Supplied material:
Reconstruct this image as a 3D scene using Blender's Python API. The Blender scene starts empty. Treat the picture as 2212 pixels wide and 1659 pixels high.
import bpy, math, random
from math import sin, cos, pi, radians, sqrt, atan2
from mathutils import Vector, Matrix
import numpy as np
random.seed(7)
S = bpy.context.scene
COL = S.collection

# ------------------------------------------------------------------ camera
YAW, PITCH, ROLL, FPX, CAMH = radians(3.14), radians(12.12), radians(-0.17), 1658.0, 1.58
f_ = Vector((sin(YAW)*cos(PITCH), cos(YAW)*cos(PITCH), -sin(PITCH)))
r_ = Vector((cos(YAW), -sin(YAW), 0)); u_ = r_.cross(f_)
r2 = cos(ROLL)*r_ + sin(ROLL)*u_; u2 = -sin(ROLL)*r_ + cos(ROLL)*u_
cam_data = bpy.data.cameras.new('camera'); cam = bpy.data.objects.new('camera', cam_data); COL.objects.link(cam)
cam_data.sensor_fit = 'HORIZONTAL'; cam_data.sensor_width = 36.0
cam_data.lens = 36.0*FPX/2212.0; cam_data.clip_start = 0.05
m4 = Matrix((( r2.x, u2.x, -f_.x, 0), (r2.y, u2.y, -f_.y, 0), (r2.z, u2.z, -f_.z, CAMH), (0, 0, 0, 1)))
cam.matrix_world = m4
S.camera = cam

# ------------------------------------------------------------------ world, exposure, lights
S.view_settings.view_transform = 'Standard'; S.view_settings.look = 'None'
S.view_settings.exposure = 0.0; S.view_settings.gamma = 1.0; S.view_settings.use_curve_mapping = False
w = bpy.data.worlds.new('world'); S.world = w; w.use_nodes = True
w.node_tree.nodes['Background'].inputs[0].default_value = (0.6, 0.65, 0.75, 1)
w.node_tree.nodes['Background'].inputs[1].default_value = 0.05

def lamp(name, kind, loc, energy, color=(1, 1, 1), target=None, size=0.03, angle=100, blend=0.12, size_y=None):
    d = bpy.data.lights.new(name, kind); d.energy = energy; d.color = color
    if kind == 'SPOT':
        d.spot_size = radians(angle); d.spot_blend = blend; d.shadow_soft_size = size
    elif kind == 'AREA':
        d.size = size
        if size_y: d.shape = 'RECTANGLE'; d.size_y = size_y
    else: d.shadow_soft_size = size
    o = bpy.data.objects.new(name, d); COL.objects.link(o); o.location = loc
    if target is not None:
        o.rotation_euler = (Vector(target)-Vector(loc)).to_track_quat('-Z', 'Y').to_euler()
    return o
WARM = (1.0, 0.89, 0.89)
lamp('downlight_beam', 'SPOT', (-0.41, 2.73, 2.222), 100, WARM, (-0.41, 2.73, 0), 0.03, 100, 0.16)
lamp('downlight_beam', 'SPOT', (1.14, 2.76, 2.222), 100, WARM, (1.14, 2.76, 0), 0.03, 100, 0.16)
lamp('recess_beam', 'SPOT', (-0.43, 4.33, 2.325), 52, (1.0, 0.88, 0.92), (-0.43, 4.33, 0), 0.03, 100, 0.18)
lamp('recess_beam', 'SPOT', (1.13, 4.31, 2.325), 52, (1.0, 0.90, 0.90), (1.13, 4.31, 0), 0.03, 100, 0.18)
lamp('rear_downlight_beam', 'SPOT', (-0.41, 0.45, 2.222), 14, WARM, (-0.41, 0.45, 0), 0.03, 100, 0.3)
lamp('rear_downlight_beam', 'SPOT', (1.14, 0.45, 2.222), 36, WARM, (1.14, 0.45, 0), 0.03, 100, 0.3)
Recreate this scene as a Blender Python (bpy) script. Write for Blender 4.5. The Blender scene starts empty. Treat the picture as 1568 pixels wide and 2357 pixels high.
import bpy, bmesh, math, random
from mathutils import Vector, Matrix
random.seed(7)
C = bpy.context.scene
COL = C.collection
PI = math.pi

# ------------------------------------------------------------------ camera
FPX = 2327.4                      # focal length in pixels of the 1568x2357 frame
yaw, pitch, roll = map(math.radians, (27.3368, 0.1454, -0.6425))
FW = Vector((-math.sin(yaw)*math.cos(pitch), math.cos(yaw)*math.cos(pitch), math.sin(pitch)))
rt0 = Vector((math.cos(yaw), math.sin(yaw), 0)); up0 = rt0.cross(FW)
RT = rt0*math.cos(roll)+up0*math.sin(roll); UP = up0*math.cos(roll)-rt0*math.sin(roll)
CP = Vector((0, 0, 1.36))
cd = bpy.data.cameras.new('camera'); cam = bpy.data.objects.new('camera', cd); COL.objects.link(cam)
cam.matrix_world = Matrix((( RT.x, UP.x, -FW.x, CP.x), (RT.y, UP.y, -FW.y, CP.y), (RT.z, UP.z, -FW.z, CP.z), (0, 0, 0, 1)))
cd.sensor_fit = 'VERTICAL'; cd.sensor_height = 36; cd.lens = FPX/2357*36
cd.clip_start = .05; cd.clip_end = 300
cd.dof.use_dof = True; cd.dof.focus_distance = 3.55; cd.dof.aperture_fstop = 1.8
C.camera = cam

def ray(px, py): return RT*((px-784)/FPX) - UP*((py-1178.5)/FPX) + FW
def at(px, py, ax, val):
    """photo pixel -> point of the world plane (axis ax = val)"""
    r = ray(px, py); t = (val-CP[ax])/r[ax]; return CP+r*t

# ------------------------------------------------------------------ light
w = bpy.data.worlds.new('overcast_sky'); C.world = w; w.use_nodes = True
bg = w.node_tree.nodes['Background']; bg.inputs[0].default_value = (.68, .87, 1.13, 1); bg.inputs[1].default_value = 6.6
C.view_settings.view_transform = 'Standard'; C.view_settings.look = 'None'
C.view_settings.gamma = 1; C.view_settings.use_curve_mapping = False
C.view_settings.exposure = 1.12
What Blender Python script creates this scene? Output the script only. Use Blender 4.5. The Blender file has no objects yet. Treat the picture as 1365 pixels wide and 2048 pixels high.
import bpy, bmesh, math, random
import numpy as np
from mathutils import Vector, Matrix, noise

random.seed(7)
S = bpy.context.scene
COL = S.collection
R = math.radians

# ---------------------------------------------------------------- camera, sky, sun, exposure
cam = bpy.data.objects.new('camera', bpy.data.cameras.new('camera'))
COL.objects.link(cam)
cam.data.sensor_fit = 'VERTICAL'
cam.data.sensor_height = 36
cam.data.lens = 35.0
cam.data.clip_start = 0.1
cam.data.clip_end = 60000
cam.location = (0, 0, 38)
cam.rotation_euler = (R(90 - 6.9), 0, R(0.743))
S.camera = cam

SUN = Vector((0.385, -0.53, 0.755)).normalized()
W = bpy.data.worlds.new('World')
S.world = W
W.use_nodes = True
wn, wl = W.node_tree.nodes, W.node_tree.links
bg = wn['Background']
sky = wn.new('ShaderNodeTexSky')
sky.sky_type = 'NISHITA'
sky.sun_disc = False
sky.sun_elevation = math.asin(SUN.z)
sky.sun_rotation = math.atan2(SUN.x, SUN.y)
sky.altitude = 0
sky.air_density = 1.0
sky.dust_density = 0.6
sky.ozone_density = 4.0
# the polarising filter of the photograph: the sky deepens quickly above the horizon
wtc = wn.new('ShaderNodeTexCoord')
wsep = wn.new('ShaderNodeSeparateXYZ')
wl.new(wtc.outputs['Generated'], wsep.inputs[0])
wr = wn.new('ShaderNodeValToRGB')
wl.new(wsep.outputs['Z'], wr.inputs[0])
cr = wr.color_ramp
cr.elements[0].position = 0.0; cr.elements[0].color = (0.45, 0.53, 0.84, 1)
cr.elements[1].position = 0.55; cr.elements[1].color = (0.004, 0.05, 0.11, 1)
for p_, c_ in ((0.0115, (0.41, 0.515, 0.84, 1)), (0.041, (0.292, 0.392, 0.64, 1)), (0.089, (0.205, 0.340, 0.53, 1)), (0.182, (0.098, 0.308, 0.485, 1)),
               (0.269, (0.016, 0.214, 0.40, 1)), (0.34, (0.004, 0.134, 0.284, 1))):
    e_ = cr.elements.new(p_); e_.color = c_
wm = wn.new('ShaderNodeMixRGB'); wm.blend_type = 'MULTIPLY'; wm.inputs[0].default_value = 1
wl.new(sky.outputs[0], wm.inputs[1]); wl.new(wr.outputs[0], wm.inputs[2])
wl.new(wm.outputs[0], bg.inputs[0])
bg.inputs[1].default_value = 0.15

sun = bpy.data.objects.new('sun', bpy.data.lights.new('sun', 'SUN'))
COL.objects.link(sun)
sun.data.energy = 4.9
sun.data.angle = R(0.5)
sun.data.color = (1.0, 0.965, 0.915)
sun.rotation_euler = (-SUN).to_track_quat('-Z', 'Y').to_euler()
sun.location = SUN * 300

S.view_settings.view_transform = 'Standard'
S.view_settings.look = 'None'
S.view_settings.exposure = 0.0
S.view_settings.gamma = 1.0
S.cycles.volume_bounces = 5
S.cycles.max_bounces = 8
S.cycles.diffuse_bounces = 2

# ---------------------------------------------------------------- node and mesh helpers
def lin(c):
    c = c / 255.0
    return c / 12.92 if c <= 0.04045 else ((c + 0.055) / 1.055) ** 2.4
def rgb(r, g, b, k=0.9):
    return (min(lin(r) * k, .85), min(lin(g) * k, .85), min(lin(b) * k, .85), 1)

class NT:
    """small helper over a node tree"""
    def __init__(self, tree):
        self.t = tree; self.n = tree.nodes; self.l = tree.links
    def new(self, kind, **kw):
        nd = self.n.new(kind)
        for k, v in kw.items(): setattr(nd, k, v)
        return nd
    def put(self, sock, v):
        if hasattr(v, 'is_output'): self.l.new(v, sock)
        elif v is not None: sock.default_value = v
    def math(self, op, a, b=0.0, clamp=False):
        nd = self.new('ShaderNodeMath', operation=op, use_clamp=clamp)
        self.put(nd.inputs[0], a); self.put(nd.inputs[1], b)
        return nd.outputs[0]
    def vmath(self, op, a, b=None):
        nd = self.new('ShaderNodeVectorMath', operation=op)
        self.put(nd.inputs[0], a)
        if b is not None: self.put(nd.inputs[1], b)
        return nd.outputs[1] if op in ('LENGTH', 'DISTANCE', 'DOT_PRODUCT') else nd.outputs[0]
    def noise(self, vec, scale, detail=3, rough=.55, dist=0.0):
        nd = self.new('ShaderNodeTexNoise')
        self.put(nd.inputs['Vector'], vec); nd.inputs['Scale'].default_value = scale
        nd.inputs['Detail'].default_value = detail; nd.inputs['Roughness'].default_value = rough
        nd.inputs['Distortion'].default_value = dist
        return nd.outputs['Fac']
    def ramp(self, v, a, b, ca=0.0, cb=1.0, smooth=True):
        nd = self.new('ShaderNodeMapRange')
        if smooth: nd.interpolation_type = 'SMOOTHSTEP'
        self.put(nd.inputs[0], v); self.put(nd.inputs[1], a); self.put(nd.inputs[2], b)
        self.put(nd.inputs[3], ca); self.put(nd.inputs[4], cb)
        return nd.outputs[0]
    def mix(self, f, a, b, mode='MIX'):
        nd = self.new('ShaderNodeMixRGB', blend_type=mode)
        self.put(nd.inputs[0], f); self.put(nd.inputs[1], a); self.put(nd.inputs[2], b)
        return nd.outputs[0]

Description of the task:
Print, please, the lines above from the very first through the one that holds "w.node_tree.nodes['Background'].inputs[1].default_value = 0.05", both included, word for word and with nothing else.

Problem solution:
Reconstruct this image as a 3D scene using Blender's Python API. The Blender scene starts empty. Treat the picture as 2212 pixels wide and 1659 pixels high.
import bpy, math, random
from math import sin, cos, pi, radians, sqrt, atan2
from mathutils import Vector, Matrix
import numpy as np
random.seed(7)
S = bpy.context.scene
COL = S.collection

# ------------------------------------------------------------------ camera
YAW, PITCH, ROLL, FPX, CAMH = radians(3.14), radians(12.12), radians(-0.17), 1658.0, 1.58
f_ = Vector((sin(YAW)*cos(PITCH), cos(YAW)*cos(PITCH), -sin(PITCH)))
r_ = Vector((cos(YAW), -sin(YAW), 0)); u_ = r_.cross(f_)
r2 = cos(ROLL)*r_ + sin(ROLL)*u_; u2 = -sin(ROLL)*r_ + cos(ROLL)*u_
cam_data = bpy.data.cameras.new('camera'); cam = bpy.data.objects.new('camera', cam_data); COL.objects.link(cam)
cam_data.sensor_fit = 'HORIZONTAL'; cam_data.sensor_width = 36.0
cam_data.lens = 36.0*FPX/2212.0; cam_data.clip_start = 0.05
m4 = Matrix((( r2.x, u2.x, -f_.x, 0), (r2.y, u2.y, -f_.y, 0), (r2.z, u2.z, -f_.z, CAMH), (0, 0, 0, 1)))
cam.matrix_world = m4
S.camera = cam

# ------------------------------------------------------------------ world, exposure, lights
S.view_settings.view_transform = 'Standard'; S.view_settings.look = 'None'
S.view_settings.exposure = 0.0; S.view_settings.gamma = 1.0; S.view_settings.use_curve_mapping = False
w = bpy.data.worlds.new('world'); S.world = w; w.use_nodes = True
w.node_tree.nodes['Background'].inputs[0].default_value = (0.6, 0.65, 0.75, 1)
w.node_tree.nodes['Background'].inputs[1].default_value = 0.05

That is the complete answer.